[BEGIN Provided material]
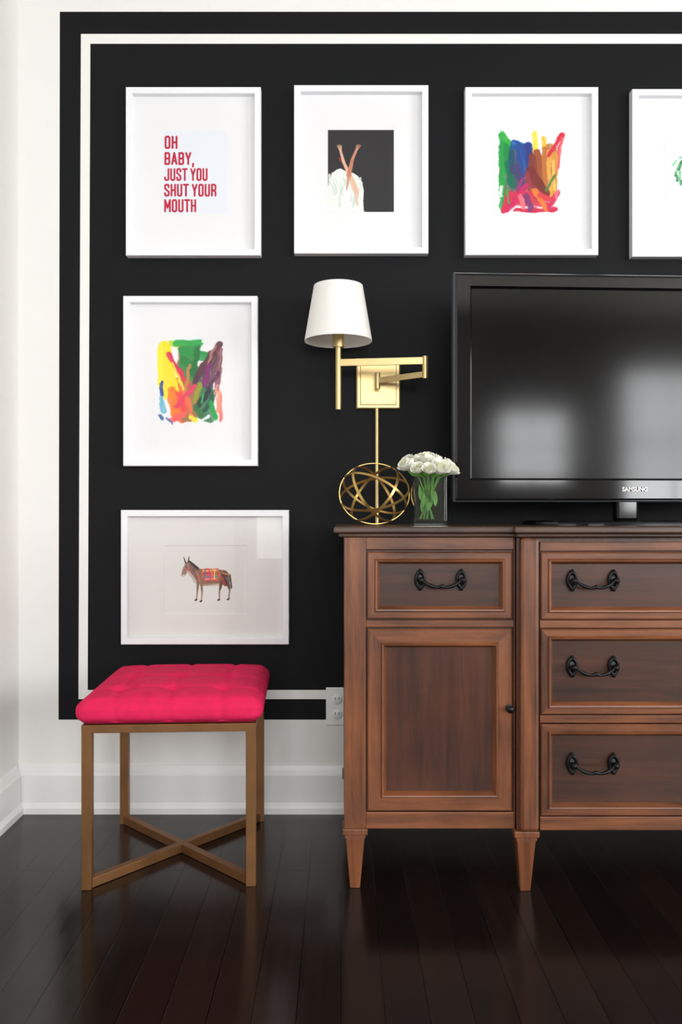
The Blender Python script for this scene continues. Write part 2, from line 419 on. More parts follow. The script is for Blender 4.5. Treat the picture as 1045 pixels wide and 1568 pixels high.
for txt,u0,u1,v0,v1 in [('OH',251.5,271.5,208,228),('BABY,',251.3,297,233,252.5),('JUST YOU',251,317.5,257.5,277),('SHUT YOUR',251,331,281.5,301),('MOUTH',251,300,305,325)]:
    segs=[];x=0
    for ch in txt:
        if ch==' ': x+=3.6; continue
        pl,w=glyph(ch)
        for p in pl: segs.append([(q[0]+x,q[1]) for q in p])
        x+=w+1.4
    tw=x-1.4; sx=(u1-u0)/tw; sy=(v1-v0)/20.0
    for p in segs:
        for i in range(len(p)-1):
            c.stroke(u0+p[i][0]*sx,v1-p[i][1]*sy,u0+p[i+1][0]*sx,v1-p[i+1][1]*sy,T*(sx+sy)/2,(188,34,66),soft=.5,warp=0)
c.make('print_paper',PD,f1)
def text_line(txt,u0,u1,v0,v1,d,parent,bold=0.03,mat='ink',name='lettering'):
    cu=bpy.data.curves.new(name,'FONT'); cu.body=txt; cu.offset=bold; cu.resolution_u=3
    to=bpy.data.objects.new('tmp',cu); scene.collection.objects.link(to)
    dg=bpy.context.evaluated_depsgraph_get(); me=bpy.data.meshes.new_from_object(to.evaluated_get(dg))
    bpy.data.objects.remove(to)
    xs=[v.co.x for v in me.vertices]; ys=[v.co.y for v in me.vertices]
    ax,bx_=min(xs),max(xs); ay,by=min(ys),max(ys)
    X0,X1,Z0,Z1=X(u0,d),X(u1,d),Z(v1,d),Z(v0,d)
    for v in me.vertices:
        v.co=(X0+(v.co.x-ax)/(bx_-ax)*(X1-X0),-d,Z0+(v.co.y-ay)/(by-ay)*(Z1-Z0))
    me.materials.clear(); me.materials.append(M[mat])
    ob=bpy.data.objects.new(name,me); scene.collection.objects.link(ob); ob.parent=parent
    ob.matrix_parent_inverse=Matrix.Translation(parent.location).inverted(); return ob

# print 2 : raised arms and white tulle
c=Canvas(502,603,199,324.5,(48,47,50),step=0.4)
c.poly([(502,286),(504,274),(509,265),(515,260),(521,258),(527,261),(534,264),(541,265),(548,270),(554,279),(557,292),(556,308),(557,324.6),(502,324.6)],(232,236,232))
for i in range(34):
    x=504+rng.rand()*50; y0=266+rng.rand()*30
    c.stroke(x,y0,x+rng.randn()*5,min(324,y0+15+rng.rand()*30),2.2,[(186,208,194),(248,249,246),(208,213,214),(236,238,234)][i%4],soft=2,warp=2,op=0.7)
for i in range(9): c.stroke(503+i*6,262+abs(i-3)*2.2,505+i*6,270+abs(i-3)*2.2,4,(232,236,232),soft=2,warp=1.5,op=.8)
c.stroke(504,318,552,322,7,(246,247,245),soft=3,warp=2.5,op=.8)
sk=(226,178,150); s2=(206,142,116)
c.stroke(521,229,526,248,3.6,sk,4.6,warp=0.3); c.stroke(526,248,535,268,4.6,sk,6,warp=0.3); c.stroke(535,266,545,292,6,(230,188,162),9,warp=0.3); c.stroke(545,292,548,314,8,(226,190,168),3,warp=1,op=.8)
c.stroke(546,229,539,246,3.8,s2,4.6,warp=0.3); c.stroke(539,246,534,268,4.6,(196,130,102),7,warp=0.3); c.stroke(534,268,531,290,6,(200,140,116),2,warp=.6,op=.8)
for dx in (-3,-1,1,3): c.stroke(521+dx*0.3,230,519.5+dx*1.1,221.5+abs(dx)*0.5,1.5,sk,1.0,warp=0.1,soft=.7)
for dx in (-3,-1,1,3): c.stroke(546+dx*0.3,230,549+dx*1.1,221+abs(dx)*0.5,1.5,s2,1.0,warp=0.1,soft=.7)
c.stroke(519,242,521.5,247,1.5,(200,60,60),warp=0.2)
c.make('print_paper',PD,f2)

# print 3 / 5 : abstract brush paintings
W=(235,235,237)
c=Canvas(758,868,194,332,W,step=0.45)
S=[(774,222,778,308,20,(96,110,92)),(790,236,796,300,18,(88,80,100)),(816,240,820,300,26,(140,70,56)),(842,232,840,290,22,(190,120,66)),(782,304,840,306,24,(206,60,84)),
(769,206,770,322,9,(36,160,70)),(776,218,779,262,11,(22,140,70)),(778,250,784,284,11,(22,108,84)),(769,205,786,226,7,(60,176,72)),(783,228,785,262,8,(30,84,110)),
(788,222,810,226,13,(30,84,164)),(798,228,802,262,18,(38,76,148)),(808,222,812,248,9,(50,60,130)),(788,256,803,284,13,(72,66,112)),
(819,205,820,232,9,(246,220,70)),(832,212,834,230,7,(246,190,60)),(822,232,824,240,8,(150,60,90)),
(816,240,818,278,10,(132,60,54)),(824,232,828,282,8,(160,84,52)),(836,230,834,290,9,(186,112,60)),(842,232,842,300,6,(226,170,80)),
(860,207,842,236,7,(214,40,66)),(861,212,852,262,6,(226,90,100)),(850,236,850,296,8,(212,150,66)),(846,246,848,290,4,(240,196,110)),
(812,262,836,296,12,(120,50,48)),(806,268,822,300,8,(150,56,70)),
(770,322,780,298,9,(216,46,86)),(780,320,806,284,10,(206,40,96)),(790,322,852,321,6,(206,44,80)),(806,300,812,320,9,(120,60,110)),(796,300,802,318,6,(236,120,130)),
(818,292,838,320,8,(240,128,62)),(826,300,848,306,7,(214,70,74)),(836,290,850,270,5,(92,122,70)),(842,318,856,292,6,(206,52,96)),(852,304,858,290,4,(230,120,140)),
(858,262,861,300,6,W),(778,202,797,209,9,W),(826,200,828,208,5,W),(842,200,848,216,7,W),(792,292,800,274,5,(150,60,110)),(776,292,779,310,4,(90,150,80)),(856,270,854,286,3,W),(768,286,768,300,5,W)]
for s in S: c.stroke(*s[:5],s[5],warp=2.2,soft=2)
c.make('print_paper',PD,f3)
c=Canvas(234,347,514,654,W,step=0.45)
S=[(250,532,256,600,20,(246,222,60)),(290,540,286,580,30,(60,140,74)),(326,546,316,590,20,(96,60,74)),(274,590,276,634,26,(238,108,70)),(312,600,318,634,26,(60,120,84)),(286,536,290,632,30,(150,110,70)),
(250,540,256,600,18,(246,222,60)),(290,540,286,570,28,(60,140,74)),(276,600,276,630,20,(238,108,70)),
(245,528,246,590,8,(250,232,60)),(254,530,268,602,12,(248,222,40)),(262,526,280,528,7,(190,214,60)),(268,526,306,526,10,(44,166,76)),(278,536,312,546,12,(30,146,66)),(282,552,300,566,12,(26,128,62)),
(304,532,294,572,8,(30,110,58)),(320,548,298,586,9,(70,48,64)),(336,526,306,570,10,(92,50,60)),(330,530,316,560,4,(170,120,110)),(338,536,332,596,8,(136,80,90)),(320,560,312,590,8,(128,36,110)),(334,570,318,596,5,(90,40,80)),
(257,542,274,574,8,(210,40,92)),(272,566,288,592,7,(226,50,84)),(290,560,282,598,5,(196,130,72)),(264,556,280,596,4,(250,210,60)),
(264,598,266,632,13,(246,128,48)),(274,604,282,626,9,(236,72,70)),(270,622,298,590,7,(228,60,100)),(280,636,262,643,9,(242,96,96)),(286,612,292,636,8,(236,110,74)),
(306,590,298,614,8,(150,156,44)),(320,596,302,620,9,(34,50,50)),(328,600,314,628,7,(20,80,62)),(322,618,330,640,8,(30,164,70)),(300,624,308,636,8,(50,110,56)),(310,604,308,616,4,(60,180,90)),
(246,586,247,604,6,(52,82,160)),(246,610,249,628,8,(110,184,210)),(243,636,247,642,4,(60,100,150)),(256,640,262,648,3,(70,110,190)),(290,637,300,644,6,(250,226,70)),(338,604,337,644,5,(242,112,104)),(334,590,328,602,4,(230,150,150)),
(334,600,334,630,7,(236,150,120)),(312,643,320,638,5,W),(310,522,322,530,5,W),(242,606,243,614,4,W),(270,648,292,650,4,W)]
for s in S: c.stroke(*s[:5],s[5],warp=2.2,soft=2)
c.make('print_paper',PD,f5)
# print 4 : green wreath
c=Canvas(1018,1124,205,325,W)
for k in range(60):
    a=2*math.pi*k/60; x=1071+33*math.cos(a)*(1+0.1*rng.randn()); y=265+33*math.sin(a)*(1+0.1*rng.randn())
    c.stroke(x,y,x+9*math.cos(a+1.9),y+9*math.sin(a+1.9),4,[(96,170,120),(150,206,170),(60,140,90)][k%3],2,warp=0.8)
c.make('print_paper',PD,f4)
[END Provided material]
[Set task] Pull out all lines containing "scene".

[The solution]
The Blender Python script for this scene continues. Write part 2, from line 419 on. More parts follow. The script is for Blender 4.5. Treat the picture as 1045 pixels wide and 1568 pixels high.
    to=bpy.data.objects.new('tmp',cu); scene.collection.objects.link(to)
    ob=bpy.data.objects.new(name,me); scene.collection.objects.link(ob); ob.parent=parent